The bees that overwinter the best in my apiary are offspring of this one feral colony. Go figure. And by the way, don’t believe that old adage, “A swarm in July ain’t worth a fly.” This puppy has served up queens and splits for four years now.

Last week, they were itching to swarm again, and when I checked, I found backfilling in the broodnest. So as soon as the rain stopped yesterday afternoon, I did the split. As of now, I don’t know where they queen is, but the top-bar hive is testier than the split so my guess is she went with the split. By and by, I will check for eggs and try to figure it out.
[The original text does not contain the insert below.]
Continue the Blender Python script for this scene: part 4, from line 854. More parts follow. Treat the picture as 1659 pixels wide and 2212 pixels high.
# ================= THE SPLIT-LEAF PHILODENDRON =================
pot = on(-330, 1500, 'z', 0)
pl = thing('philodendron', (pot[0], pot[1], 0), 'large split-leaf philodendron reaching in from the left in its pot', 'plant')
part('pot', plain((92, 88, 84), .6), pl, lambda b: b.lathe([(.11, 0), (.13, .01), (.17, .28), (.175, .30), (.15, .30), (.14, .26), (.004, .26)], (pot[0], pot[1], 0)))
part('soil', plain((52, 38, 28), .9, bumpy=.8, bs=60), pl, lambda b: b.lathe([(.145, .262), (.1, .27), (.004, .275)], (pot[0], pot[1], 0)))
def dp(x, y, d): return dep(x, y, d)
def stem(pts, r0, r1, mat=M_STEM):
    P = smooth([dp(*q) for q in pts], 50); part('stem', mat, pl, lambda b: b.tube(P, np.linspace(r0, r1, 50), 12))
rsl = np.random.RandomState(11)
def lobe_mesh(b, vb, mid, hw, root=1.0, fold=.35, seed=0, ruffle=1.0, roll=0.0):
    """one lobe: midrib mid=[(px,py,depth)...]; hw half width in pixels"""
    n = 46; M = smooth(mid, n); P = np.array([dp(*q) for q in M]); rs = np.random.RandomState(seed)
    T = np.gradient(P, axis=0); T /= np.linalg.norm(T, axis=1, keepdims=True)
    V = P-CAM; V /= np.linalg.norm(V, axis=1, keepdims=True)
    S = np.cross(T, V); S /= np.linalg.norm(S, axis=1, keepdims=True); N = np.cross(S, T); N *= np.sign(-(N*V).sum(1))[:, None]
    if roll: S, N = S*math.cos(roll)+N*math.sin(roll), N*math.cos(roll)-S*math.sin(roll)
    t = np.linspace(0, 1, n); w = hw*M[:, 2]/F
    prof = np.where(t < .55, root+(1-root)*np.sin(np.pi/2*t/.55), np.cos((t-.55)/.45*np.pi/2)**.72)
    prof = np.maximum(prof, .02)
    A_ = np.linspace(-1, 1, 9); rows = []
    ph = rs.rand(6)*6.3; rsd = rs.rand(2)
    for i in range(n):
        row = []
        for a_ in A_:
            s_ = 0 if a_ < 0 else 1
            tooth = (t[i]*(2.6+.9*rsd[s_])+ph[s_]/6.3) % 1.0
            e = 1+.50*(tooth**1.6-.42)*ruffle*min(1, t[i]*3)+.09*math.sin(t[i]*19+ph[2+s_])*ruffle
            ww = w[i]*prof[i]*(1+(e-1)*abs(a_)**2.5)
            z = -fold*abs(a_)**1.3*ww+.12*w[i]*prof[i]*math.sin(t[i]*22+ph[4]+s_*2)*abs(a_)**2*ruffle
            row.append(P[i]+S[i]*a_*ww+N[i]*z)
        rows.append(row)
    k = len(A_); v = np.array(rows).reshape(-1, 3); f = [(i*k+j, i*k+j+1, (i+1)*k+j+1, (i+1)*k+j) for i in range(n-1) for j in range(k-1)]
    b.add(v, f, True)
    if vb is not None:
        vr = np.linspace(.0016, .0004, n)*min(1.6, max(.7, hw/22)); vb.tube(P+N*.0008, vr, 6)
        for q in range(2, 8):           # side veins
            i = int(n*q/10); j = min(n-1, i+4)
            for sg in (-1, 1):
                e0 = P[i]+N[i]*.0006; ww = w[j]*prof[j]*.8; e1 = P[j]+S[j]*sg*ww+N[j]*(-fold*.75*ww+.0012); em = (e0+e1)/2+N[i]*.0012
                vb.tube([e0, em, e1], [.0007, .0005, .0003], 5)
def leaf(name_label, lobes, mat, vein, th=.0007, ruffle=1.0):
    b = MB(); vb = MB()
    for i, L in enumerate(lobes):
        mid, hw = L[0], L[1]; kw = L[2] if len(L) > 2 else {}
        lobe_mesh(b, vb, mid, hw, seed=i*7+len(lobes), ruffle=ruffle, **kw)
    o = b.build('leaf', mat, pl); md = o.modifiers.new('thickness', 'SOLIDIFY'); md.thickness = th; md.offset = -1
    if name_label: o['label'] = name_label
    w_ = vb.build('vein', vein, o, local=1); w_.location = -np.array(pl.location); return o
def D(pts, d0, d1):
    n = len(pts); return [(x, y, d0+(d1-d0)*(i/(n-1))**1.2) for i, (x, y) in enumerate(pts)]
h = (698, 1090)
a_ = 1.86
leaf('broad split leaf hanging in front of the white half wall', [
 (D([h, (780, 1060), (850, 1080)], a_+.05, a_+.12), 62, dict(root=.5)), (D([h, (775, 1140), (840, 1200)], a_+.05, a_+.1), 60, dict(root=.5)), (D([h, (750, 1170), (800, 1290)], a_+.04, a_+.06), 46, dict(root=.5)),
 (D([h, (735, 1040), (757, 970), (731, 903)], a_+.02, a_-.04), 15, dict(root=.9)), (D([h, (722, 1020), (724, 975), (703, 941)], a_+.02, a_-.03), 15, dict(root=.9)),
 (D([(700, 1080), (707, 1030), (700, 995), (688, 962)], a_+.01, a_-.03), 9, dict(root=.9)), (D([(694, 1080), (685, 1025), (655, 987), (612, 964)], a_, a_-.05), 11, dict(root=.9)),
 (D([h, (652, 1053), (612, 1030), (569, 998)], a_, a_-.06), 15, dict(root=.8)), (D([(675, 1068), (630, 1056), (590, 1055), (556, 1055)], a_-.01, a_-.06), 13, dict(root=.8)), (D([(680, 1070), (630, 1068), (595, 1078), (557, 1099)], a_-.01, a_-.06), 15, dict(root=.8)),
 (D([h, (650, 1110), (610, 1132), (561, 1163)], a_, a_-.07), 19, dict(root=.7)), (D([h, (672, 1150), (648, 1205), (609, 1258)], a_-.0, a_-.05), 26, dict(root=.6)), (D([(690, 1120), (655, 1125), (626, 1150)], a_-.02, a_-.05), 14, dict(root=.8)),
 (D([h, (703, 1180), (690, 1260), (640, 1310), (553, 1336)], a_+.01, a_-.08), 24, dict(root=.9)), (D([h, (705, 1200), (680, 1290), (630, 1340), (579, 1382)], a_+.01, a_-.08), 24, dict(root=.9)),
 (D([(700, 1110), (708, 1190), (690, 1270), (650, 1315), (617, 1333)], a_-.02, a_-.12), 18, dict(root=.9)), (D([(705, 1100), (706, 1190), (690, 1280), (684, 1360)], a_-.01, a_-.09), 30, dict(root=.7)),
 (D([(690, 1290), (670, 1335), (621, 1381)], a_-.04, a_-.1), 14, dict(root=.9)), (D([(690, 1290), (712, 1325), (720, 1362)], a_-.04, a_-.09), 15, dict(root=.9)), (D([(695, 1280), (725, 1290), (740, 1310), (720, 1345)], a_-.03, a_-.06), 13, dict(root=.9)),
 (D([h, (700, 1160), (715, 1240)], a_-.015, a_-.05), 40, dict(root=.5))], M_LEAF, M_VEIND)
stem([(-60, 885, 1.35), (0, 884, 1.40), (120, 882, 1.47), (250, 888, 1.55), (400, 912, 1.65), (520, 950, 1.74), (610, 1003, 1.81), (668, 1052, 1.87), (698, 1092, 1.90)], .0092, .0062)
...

If you want to know more about this type of split, try these posts:

Rusty
HoneyBeeSuite

Taranov-1
Just after I finished shaking the combs, the bees were already marching up the ramp.
Taranov-2
The ones on the hive will go back in; the ones that collect under the ramp is the split.
Taranov-6
A view of the four-inch divide between ramp and hive.
Taranov-4
The terrycloth towel gives them something to hold on to.
Taranov-5
After an hour I removed the sheet, which is mainly to keep them from getting lost in the grass.

Comments

Rusty
Reply

James,

Thanks. I was hoping to have someone take photos while I worked, but no such luck.

Matt
Reply

Can I ask how long your tbh is? I am new to them this year and was gifted two new 2 footers that I merged into one 48″ hive for fear of congestion pressure. Just wondering what your view on this. Thanks! I plan on digging through your Taranov links tonight.

Rusty
Reply

Matt,

My top-bar hive is 36″ long. I don’t know what the best length is, but my bees love this one. I’m sure a range of different sizes will work.

Tommy Hodge
Reply

Great photos…! Thanks for sharing Rusty…I haven’t tried the Taranov split yet but it must be a thing of beauty to watch…!
Tommy

Robert
Reply

I would really like to see a video of this.

Rusty
Reply

Well, that was the plan. But the day we were going to do it, it rained in torrents. When it finally cleared, my husband (the one taking the video) had to go on a business trip. So it was just me and the bees and the dog who doesn’t do video.

Tim Nelson
Reply

Tim here, my queen arrived today via. 1st class mail any tips on to store here for two days until I can get her installed?
I was thinking to keep her in the box at room temperature in the dark and dab of sugar water.
Thanks

Rusty
Reply

Tim,

If new queens cannot be installed immediately, they need to be kept in a warm, dark, dry, draft-free environment. As I told you last time, give them water about twice a day by running your wet finger along the screen so some of the holes fill with water, but not too many. Make sure she has a candy plug.

I love bees but beekeeping not so much.